Per la forza di stabilizzazione internazionale, formata da Paesi prevalentemente musulmani, si conferma il compito di garantire un processo di smilitarizzazione della Striscia, inclusi il disarmo e la distruzione delle infrastrutture militari di Hamas.
Le critiche più forti erano e sono arrivate da Hamas e Israele. Un insieme di fazioni palestinesi guidate da Hamas aveva pubblicato domenica una dichiarazione contro la risoluzione, definendola un passo pericoloso verso l’imposizione di una tutela straniera sulla Striscia e sostenendo che essa serviva agli interessi israeliani – posizione ribadita dopo il varo della risoluzione -. Respinta inoltre qualsiasi clausola sul disarmo di Gaza o che leda “il diritto del popolo palestinese alla resistenza”. Dopo il voto, Hamas ha ribadito che la risoluzione “non rispetta i diritti dei palestinesi”.
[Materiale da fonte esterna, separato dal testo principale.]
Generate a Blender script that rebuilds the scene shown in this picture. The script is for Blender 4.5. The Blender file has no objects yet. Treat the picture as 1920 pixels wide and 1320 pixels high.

Dal canto suo il premier israeliano Benjamin Netanyahu, sotto pressione dai ministri ultra-ortodossi di estrema destra del suo governo, aveva ribadito che Israele resta contrario a uno Stato palestinese e aveva promesso di smilitarizzare Gaza “con le buone o con le cattive”. Itamar Ben-Gvir, ministro della Pubblica sicurezza israeliano, esponente dell’estrema destra, chiede l’arresto del presidente dell’Anp Abu Mazen e l’assassinio di alti funzionari palestinesi, se l’Onu avalla lo Stato palestinese: “sono terroristi sotto ogni aspetto”, sostiene.